Thursday afternoon found me again at Lubbock International, waiting for my flight. Ever flight I've ever had in, to or from Texas has been late, and this evenings was no exception. The Houston area was experiencing some bad weather, so that held all the commuter flights on Southwest up, meaning I got out of Lubbock almost an hour late. I wasn't in any hurry, since my flight back to MSP doesn't leave until tomorrow (Friday) morning, but it's irritating nonetheless. Especially in Lubbock, since the airport's pretty boring.

Sat in "first class" on my Southwest flight back to Dallas this evening. Those of you who have ever flown Southwest will understand this joke, but for those of you who haven't yet experienced the joy, here's how stuff works on SW. My boss, in her infinite wisdom, once told me that boarding for SW flights is like a cattle call. And she was right. There is no real seating/boarding pattern on SW - you are assigned an A, B, or C designation at the time of check-in (which is why one should ALWAYS do online, 24-hr in advance checkin with SW), with all passengers in the A group boarding first, followed by B, and so on.
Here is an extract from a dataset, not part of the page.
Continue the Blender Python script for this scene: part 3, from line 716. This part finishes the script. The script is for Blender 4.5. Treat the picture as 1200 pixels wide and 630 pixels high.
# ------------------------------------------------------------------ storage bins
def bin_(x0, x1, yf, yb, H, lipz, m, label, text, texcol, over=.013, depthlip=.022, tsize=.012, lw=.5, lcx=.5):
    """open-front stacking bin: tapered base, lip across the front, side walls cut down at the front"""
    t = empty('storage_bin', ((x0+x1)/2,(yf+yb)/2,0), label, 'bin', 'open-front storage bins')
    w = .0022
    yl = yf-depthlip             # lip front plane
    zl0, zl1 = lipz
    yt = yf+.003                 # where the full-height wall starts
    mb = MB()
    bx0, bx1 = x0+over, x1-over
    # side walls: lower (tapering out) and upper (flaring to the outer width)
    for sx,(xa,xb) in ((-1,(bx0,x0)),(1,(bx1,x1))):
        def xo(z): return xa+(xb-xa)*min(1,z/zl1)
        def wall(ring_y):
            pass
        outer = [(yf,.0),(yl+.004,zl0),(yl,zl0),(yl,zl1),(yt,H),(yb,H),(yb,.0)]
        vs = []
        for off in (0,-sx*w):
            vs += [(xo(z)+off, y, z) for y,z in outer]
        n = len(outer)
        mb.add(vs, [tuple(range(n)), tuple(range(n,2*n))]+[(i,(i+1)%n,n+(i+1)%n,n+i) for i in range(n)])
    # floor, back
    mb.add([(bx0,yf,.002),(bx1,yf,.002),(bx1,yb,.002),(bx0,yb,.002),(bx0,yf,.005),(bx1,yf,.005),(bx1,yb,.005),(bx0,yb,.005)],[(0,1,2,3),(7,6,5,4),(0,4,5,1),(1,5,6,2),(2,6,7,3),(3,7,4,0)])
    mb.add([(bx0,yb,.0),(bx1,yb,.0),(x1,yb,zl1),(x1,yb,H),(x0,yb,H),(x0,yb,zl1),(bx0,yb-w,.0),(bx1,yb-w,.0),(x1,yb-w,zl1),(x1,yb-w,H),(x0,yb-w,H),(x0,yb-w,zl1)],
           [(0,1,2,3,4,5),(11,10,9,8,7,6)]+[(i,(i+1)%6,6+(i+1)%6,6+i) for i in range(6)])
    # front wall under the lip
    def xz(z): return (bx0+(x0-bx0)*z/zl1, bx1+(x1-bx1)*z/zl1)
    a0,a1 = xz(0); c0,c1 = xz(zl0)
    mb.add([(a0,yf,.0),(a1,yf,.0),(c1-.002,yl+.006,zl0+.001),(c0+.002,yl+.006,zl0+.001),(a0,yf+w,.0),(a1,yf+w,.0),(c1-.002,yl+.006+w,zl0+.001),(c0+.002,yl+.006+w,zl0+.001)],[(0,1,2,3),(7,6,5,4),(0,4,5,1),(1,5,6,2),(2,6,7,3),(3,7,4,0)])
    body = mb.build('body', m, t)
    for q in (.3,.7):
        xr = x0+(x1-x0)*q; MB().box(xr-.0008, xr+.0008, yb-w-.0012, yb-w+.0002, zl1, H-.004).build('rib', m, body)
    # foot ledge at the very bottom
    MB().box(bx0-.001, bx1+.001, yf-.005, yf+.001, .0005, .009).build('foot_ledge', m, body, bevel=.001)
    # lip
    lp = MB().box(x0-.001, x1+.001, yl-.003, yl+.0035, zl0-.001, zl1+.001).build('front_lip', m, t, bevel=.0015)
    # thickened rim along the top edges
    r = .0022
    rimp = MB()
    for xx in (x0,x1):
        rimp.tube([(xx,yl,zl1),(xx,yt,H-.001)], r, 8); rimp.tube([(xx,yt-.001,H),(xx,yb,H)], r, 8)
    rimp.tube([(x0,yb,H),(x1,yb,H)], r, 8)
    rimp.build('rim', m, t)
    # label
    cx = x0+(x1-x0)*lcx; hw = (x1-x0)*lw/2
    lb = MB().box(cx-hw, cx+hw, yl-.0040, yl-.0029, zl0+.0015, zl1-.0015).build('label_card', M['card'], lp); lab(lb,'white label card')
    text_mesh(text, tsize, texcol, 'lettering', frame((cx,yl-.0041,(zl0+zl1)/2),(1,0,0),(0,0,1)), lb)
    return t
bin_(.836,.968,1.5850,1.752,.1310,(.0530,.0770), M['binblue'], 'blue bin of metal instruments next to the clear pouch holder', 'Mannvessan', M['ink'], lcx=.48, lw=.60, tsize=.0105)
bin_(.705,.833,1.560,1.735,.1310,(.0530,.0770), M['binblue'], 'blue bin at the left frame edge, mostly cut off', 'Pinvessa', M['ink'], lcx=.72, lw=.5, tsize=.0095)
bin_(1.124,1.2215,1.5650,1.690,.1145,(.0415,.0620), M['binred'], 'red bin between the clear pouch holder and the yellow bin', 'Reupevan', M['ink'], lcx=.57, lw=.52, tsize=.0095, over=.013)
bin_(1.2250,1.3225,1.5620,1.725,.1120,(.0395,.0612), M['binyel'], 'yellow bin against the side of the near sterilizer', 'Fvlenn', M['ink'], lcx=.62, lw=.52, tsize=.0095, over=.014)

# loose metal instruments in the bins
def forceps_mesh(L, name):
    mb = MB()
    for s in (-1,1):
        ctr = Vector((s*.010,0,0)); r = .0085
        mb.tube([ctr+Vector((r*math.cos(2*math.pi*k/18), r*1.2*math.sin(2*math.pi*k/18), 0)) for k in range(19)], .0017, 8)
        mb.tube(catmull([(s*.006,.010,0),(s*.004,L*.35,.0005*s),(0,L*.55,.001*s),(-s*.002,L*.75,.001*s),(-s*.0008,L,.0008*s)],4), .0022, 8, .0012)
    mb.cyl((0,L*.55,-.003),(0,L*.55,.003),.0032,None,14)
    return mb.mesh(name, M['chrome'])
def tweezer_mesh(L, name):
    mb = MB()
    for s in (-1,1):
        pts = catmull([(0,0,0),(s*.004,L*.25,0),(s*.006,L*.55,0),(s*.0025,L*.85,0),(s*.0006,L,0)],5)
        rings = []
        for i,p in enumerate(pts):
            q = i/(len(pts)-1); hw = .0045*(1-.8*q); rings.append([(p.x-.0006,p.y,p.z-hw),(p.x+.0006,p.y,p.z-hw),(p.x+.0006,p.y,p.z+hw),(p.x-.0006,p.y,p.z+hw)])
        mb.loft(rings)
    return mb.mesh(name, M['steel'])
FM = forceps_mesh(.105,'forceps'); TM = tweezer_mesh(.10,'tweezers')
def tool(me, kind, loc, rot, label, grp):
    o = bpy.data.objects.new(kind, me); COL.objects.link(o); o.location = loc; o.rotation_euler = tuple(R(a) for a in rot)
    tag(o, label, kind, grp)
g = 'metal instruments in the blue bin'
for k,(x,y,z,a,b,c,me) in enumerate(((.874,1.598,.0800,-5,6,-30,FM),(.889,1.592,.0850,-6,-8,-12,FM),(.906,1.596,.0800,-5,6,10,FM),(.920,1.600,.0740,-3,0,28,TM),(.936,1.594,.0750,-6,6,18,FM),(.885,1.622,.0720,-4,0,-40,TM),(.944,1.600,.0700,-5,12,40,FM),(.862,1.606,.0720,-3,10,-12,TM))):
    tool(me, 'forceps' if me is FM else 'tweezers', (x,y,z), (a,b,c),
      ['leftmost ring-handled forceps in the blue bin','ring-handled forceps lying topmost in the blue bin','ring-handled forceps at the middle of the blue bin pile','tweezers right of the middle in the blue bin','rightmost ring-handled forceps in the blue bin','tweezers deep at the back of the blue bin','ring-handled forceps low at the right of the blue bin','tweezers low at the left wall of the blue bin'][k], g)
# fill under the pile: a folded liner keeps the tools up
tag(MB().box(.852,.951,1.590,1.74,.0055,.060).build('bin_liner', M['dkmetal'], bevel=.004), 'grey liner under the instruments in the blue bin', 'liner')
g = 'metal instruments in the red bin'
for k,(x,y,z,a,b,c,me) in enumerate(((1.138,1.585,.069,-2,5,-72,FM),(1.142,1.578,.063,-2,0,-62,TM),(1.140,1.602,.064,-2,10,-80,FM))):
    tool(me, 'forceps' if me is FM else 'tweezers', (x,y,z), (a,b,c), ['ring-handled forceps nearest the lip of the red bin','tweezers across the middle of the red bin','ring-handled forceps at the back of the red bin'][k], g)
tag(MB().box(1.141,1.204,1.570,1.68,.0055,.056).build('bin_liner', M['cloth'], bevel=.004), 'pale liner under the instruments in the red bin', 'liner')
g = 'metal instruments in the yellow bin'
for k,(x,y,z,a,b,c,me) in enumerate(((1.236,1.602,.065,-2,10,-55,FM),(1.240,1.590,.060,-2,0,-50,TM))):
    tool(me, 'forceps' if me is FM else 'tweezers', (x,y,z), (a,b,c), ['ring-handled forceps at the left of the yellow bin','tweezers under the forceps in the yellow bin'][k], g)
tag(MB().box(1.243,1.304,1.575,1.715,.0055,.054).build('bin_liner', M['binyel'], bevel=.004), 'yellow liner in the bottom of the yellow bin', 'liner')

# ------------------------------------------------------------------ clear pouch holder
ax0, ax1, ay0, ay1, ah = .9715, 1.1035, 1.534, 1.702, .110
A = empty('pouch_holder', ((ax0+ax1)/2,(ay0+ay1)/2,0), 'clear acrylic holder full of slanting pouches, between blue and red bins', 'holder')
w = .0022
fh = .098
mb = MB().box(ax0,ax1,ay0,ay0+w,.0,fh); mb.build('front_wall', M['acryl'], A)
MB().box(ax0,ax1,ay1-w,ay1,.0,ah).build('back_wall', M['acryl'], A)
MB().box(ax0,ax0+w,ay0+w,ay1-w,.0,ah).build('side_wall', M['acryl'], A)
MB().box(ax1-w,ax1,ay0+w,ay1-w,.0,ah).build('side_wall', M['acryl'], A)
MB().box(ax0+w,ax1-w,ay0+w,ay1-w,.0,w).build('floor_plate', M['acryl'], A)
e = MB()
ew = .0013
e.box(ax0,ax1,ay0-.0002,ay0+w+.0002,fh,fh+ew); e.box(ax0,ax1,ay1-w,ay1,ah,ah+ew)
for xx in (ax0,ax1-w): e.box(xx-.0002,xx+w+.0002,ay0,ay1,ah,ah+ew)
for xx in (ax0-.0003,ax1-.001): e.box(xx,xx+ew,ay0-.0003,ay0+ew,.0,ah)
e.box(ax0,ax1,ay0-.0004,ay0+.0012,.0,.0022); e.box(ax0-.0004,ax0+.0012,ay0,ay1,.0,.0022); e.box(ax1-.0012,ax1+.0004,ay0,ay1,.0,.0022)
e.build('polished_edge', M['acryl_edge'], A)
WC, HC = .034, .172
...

However, there may be more than half the passengers in the A group, so jockeying for position is big. Because, unlike every other airline on the face of the earth, SW does not assign seats. So the early bird DOES get the worm here. And, since yours truly is meaner than most people, I managed to sit in the very first row, right next to the window, because SW also does not believe in seating classifications. They are very egalitarian in that regard. But if you are a late-add, it means you get stuck between Big Bertha and Bigger Al in the last row, with a 30 minute connection at Dallas Love. I think I'm going to submit a new marketing slogan for SW on their website, "Southwest - the Great Equalizer." Catchy, no?

But as my flight leaves earlyish tomorrow morning, and I'll have to plan extra travel time to accommodate the crazies on LBJ during DFW rush hour, I'll leave you for the evening. Check up throughout the weekend - more landscaping and much more fun-ness is coming your way! With love from the Big D, Musings.